• 11-19-2010, 04:09 PM
    General Observation/Question
    My first post in the video forum.

    We shot a commercial this week and I was surprised that the camera being used was a Canon 5DmkII dSLR. The set was no different than any other I've been involved with (which used high-end digital video cameras, one even used film). Granted this particular shoot was MOS but still, a dSLR? They did use Zeiss lenses (50mm and 100mm Makro-Planars).

    I have the 5DmkII but didn't even think about using it for video.

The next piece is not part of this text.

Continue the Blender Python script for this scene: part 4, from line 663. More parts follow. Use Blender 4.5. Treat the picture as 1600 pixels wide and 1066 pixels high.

    I'm not even an amateur videographer since I haven't shot any, so here's my question: what advantage does a high end video camera offer that a full-frame dSLR shooting HD can't provide? Does the future hold a place for dedicated video systems? Or will the convergence of video and still continue to move forward - at a much faster pace?
  • 11-19-2010, 07:11 PM
    Re: General Observation/Question
    Maybe the question should be what advantage does the dSLR have over a dedicated video camera? Cost is one consideration in purchase v. rental/lease.

    If the 'camera' is a RED, the day lease for one plus appropriate support lens and all the 'nifty' pieces is going to be a couple grand ($2k) north of the purchase price of a 5d and at least one or the other if not both of the Zeiss lens models you note. Plus the operators are supposed to go to a school for a day or two before getting their hands on all the 'best' stuff'. Not unlike the Panavision cameras of yore.

    There's also a novelty factor still with using a camera like a 5d MkII for many production companies to be 'leading edge'. For television only, it really doesn't make a lot of difference if you have all the right editing equipment and software in place to get the proper framing rates and syncs. I've been told that time coding can be a bit of a problem, but Canon has made available all that information to plug in to Avid or whatever you desire.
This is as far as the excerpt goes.